Audrey Strauss thrust into spotlight in N.Y. prosecutor's office

Former U.S. Attorney Geoffrey Berman, shown speaking at a news conference on Oct. 10, 2019, was fired by President Donald Trump on Saturday. Photo by John Angelillo/UPI
Former U.S. Attorney Geoffrey Berman, shown speaking at a news conference on Oct. 10, 2019, was fired by President Donald Trump on Saturday. Photo by John Angelillo/UPI | License Photo

June 22 (UPI) -- Federal prosecutor Audrey Strauss found herself pushed into the spotlight Saturday as the acting U.S. attorney for the Southern District of New York after President Donald Trump fired her boss, U.S. Attorney Geoffrey Berman.

Strauss will now lead some of the country's most politically sensitive investigations that have angered the White House. Attorney General William Barr said President Donald Trump has nominated Securities and Exchange Commission Chairman Jay Clayton to eventually replace Berman.

The office has been probing Trump's personal lawyer Rudy Giuliani's role in efforts to find dirt on presumptive Democratic presidential nominee Joe Biden and his son Hunter Biden in Ukraine.

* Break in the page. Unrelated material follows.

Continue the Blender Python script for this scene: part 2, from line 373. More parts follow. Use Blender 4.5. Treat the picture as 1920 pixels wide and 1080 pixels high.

It also issued indictments against Giuliani's associates Lev Parnas and Igor Furman in October for allegedly violating a ban on foreign donations in federal elections, and prosecuted Trump's former personal attorney Michael Cohen.

"She is totally nonpolitical in her decision-making process," Jed S. Rakoff, a federal judge in Manhattan told the New York Times of Strauss, a registered Democrat. "I've never met anyone who is more immune to the passions of the moment."

Strauss, 72, is currently in her second stint in the Southern District office. She worked there from 1976 to 1983 and came out of retirement to work under Berman as his senior counsel in 2018.

"There's nothing good about this whole unhappy episode, but you couldn't find anybody with more integrity, more smarts and more adult judgment than Audrey," Barry Scheck, a co-founder of the Innocence Project, said. "She is really widely admired by everyone."

In the meantime, Senate Minority Leader Chuck Schumer, D-N.Y., has called for an investigation into Berman's removal and the role Barr and Trump played in it. He claimed that they have never given a reason why Berman was fired.

Jerry Nadler, chairman of the House Judiciary Committee said Sunday on CNN's State of the Union that Barr should be impeached over Berman's removal but conceded it would be a "waste of time" because of the Senate, which is controlled by Republicans.